It’s like a T-shirt for your face.
How many times has this happened to you? You’ve woken up and slipped on your favorite Judas Priest T-shirt, only to remember you have to present the corporate earnings report at the annual shareholders meeting later that day. It’s a total drag we have to surrender our passion for metal just to attend so-called “social” events where garments with blood, sharp objects, and skulls are frowned upon.
▼ What if you have an appetite for destruction and hors d’oeuvres?
This is exactly the thinking that gave birth to Loud Eyewear, a group of manufacturers and craftspeople who normally do OEM for leading brands out of Sabae City, Fukui Prefecture, said to be one of the three largest eyewear-producing regions in the world. Using their world-class techniques, Loud Eyewear has developed a range of glasses that allows you to maintain your metal pride in any situation.
Three bands have been given the Loud Eyewear treatment, each with a pair of glasses representing three of their albums. Each is adorned with the names and logos of the bands in a way that’s subtle but not too subtle.

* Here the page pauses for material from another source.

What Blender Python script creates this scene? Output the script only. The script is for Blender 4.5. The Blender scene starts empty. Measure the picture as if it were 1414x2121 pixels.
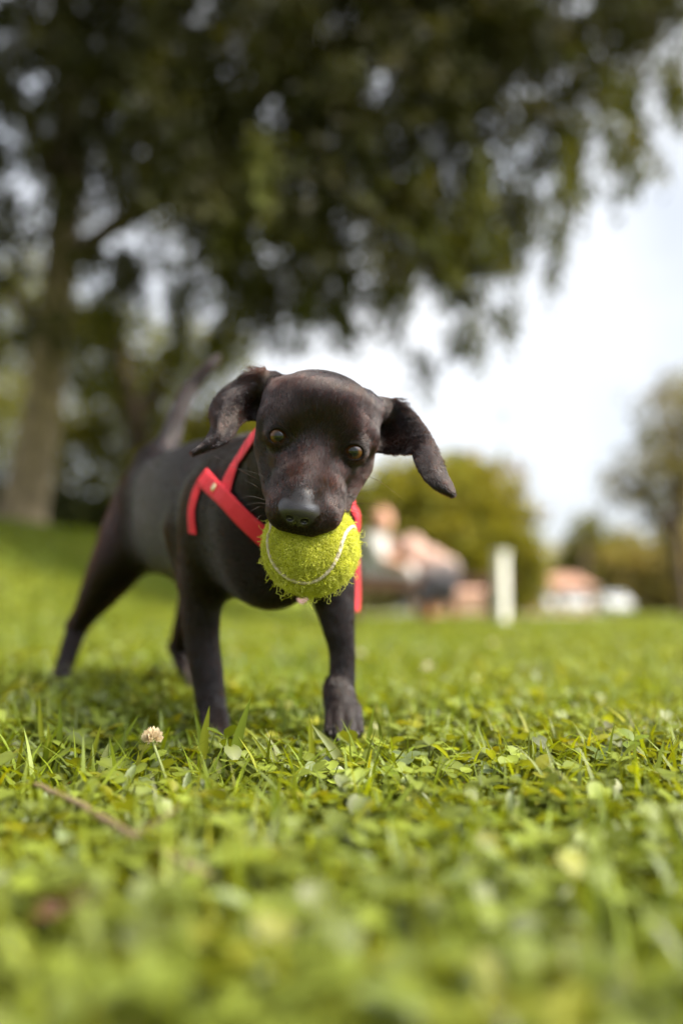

First up, now, we can all be the clairvoyant with Iron Maiden glasses. Each frame has the band’s name embossed on the temple and the names of the albums Killers, The Number of the Beast, and Seventh Son of a Seventh Son written on the inner side of the temple.
▼ Seventh Son of a Seventh Son
Lenses are also available in grey and brown tints, but nothing too dark because we all feel a little strange, a little anxious when it’s dark.
▼ Killers (with brown tint option)
▼ The Number of the Beast (with grey tint option)
The frames also have studs for a slight metal touch and each pair comes with a large 50 square-centimeter (7.75 square-inch) microfiber cloth featuring the album art. They’re perfect for wiping the lenses as well as your guitar.
Next up, you can break the law but you won’t break a leg tripping over stuff while wearing the frames of these beauties based on Judas Priest‘s albums British Steel, Painkiller, and Screaming for Vengeance.
▼ British Steel (with brown tint option)
▼ Painkiller
▼ Screaming for Vengeance (with grey tint option)
In addition to the band and album names on the temples, each frame includes studs and the Judas Priest logo near the hinge.
And once again, each album is also represented as a large microfiber cloth.
Finally, down from a lacerated sky comes the Slayer line of eyewear.
Here glasses based on Reign in the Blood, Seasons in the Abyss, and South of Heaven have been developed.
▼ Reign in Blood (with brown tint option)
▼ Seasons in the Abyss
▼ South of Heaven (with grey tint option)
Strangely, this time the Seasons in the Abyss cover is not available as a cloth. Instead there’s the option to get one with the Slayer logo. I’m not sure why this is. It doesn’t seem like a copyright issue since the same artist did all three covers and it’s hardly more disturbing than any other Slayer cover.
All of the glasses also come with a display stand for you to put them or anything else you’d like on, such as your heavy metal cookbooks.
Each pair costs 20,000 yen (US$131) and an extra 1,000 yen if tinted lenses are desired. It’s a pretty good price for what appear to be really well-made and nice-looking glasses. I’d even recommend them to non-fans of the genre if it weren’t for the constant risk of them being called “poser” and challenged to name five songs from the band written on them.